Dataset entries:

╔══

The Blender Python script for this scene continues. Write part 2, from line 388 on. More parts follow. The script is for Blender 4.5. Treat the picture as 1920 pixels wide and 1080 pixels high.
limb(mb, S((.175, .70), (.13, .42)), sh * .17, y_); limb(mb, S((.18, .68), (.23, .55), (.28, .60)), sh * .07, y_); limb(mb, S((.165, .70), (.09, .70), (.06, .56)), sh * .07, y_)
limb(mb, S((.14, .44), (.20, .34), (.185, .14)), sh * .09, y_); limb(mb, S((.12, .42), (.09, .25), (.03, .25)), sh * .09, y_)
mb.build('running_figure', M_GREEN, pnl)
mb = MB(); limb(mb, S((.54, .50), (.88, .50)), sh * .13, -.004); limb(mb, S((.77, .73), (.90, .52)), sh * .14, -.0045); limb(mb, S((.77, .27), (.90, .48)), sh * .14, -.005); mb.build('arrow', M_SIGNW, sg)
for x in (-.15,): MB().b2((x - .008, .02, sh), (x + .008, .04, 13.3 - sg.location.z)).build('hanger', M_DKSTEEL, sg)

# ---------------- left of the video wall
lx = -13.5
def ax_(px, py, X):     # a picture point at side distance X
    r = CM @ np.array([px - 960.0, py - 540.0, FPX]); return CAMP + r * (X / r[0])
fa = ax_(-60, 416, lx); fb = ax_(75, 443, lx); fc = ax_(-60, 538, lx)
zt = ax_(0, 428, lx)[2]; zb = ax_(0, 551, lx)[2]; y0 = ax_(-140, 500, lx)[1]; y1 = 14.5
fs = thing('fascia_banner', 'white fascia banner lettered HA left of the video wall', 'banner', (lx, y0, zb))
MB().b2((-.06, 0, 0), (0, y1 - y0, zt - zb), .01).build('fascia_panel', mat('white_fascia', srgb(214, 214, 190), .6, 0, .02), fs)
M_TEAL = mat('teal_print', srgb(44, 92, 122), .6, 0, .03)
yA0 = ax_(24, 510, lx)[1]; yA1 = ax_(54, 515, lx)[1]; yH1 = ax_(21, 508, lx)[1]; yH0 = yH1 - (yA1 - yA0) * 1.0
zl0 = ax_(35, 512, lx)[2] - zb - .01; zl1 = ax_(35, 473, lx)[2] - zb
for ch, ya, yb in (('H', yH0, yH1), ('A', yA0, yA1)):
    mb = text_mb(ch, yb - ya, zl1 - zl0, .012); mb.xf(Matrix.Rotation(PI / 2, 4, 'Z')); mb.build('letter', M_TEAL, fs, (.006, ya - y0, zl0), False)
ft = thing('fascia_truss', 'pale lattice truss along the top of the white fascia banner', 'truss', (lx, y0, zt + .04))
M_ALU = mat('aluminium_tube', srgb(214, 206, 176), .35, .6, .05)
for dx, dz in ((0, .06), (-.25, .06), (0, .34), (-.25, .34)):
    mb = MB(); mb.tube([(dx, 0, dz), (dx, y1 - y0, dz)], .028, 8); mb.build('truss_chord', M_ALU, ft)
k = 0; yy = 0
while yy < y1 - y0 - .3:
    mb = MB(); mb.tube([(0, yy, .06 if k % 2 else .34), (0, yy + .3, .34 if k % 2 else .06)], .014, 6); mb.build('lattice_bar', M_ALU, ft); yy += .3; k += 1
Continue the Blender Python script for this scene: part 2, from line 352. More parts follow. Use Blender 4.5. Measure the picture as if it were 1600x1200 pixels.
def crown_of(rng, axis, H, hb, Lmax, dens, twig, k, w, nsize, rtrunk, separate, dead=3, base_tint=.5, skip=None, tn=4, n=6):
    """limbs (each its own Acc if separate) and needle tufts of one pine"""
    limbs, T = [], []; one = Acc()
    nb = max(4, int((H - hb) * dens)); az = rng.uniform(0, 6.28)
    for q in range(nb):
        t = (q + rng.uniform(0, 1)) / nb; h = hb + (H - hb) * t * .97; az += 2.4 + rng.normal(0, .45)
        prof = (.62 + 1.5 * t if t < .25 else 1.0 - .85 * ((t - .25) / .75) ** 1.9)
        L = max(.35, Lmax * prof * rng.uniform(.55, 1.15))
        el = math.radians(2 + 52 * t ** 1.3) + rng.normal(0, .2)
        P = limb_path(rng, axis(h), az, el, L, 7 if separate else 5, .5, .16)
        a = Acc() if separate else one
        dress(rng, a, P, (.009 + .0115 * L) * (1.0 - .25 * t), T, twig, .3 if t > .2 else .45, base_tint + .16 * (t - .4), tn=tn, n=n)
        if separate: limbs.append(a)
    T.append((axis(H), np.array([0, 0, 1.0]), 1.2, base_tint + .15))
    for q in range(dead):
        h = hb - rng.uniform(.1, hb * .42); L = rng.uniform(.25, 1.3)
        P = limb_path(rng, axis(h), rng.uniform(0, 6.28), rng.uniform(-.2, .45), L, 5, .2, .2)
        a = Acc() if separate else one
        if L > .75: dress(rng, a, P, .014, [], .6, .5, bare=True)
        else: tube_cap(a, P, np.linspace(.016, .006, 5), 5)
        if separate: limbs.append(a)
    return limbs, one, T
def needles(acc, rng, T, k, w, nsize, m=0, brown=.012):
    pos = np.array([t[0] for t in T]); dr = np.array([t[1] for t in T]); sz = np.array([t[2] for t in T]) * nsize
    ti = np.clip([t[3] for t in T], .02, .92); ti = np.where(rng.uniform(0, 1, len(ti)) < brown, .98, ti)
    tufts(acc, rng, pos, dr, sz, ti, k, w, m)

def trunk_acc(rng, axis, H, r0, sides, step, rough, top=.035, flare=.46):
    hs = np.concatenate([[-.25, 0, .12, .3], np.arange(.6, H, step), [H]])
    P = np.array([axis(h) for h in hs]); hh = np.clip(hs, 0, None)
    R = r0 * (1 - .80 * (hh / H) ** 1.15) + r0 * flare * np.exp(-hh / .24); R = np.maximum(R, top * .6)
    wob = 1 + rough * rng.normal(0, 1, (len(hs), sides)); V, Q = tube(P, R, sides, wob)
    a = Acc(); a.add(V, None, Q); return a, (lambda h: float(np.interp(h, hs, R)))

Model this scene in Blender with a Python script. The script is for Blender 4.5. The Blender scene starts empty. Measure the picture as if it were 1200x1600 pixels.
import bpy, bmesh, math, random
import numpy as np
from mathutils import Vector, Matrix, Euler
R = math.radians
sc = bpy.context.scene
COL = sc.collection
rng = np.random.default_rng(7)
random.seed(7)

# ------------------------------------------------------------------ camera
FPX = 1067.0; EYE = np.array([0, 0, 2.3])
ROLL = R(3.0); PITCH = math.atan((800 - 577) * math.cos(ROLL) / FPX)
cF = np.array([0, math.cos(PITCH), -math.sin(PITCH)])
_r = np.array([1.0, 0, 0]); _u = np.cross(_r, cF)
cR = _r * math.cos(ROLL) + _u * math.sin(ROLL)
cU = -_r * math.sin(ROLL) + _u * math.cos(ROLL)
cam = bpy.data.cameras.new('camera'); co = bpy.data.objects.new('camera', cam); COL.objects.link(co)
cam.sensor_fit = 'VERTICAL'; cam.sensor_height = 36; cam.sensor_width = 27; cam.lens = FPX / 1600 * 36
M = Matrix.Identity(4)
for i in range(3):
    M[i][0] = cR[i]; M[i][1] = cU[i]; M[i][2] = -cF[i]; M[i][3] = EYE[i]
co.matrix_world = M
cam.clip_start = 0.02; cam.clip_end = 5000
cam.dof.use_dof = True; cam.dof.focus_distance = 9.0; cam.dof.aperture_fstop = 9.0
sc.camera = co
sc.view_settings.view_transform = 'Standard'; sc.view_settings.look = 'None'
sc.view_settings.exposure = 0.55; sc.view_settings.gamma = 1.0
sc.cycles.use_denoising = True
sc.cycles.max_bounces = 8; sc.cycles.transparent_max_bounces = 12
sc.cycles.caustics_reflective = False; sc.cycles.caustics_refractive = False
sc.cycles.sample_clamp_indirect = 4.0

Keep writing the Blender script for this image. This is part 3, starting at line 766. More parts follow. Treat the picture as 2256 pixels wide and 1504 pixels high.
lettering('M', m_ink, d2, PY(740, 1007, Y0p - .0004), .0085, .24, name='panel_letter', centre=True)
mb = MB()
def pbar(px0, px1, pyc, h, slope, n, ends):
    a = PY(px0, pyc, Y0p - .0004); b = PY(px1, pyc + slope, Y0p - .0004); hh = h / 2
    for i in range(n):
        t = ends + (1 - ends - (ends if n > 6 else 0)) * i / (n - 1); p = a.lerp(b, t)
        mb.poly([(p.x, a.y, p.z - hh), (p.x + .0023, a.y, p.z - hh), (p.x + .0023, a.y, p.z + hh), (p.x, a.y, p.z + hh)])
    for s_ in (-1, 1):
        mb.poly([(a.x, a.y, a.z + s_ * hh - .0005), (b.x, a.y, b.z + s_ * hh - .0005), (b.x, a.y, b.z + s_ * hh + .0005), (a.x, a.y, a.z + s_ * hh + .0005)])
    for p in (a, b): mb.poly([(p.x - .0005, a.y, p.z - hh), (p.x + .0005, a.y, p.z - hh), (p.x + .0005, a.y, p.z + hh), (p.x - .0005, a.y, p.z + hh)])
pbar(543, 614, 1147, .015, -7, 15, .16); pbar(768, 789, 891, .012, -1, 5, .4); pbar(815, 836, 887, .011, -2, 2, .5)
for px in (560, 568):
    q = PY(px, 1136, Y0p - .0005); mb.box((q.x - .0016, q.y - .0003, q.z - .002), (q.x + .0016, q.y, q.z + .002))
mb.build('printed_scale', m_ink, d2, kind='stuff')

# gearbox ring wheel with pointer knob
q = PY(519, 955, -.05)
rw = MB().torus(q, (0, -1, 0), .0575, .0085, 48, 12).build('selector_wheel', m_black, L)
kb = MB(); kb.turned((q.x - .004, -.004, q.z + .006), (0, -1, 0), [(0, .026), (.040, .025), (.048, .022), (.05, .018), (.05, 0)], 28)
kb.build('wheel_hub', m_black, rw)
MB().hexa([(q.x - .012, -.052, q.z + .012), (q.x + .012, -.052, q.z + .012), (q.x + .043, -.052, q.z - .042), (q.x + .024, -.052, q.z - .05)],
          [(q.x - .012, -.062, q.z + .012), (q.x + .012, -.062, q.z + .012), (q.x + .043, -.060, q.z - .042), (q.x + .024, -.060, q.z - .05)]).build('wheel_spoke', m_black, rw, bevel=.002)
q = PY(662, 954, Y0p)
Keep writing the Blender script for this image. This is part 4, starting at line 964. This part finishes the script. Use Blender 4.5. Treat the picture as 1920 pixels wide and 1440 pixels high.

╚══

**What this task involves:** Write out every line of the listing that holds the word "starting".

**Written answer:**
Keep writing the Blender script for this image. This is part 3, starting at line 766. More parts follow. Treat the picture as 2256 pixels wide and 1504 pixels high.
Keep writing the Blender script for this image. This is part 4, starting at line 964. This part finishes the script. Use Blender 4.5. Treat the picture as 1920 pixels wide and 1440 pixels high.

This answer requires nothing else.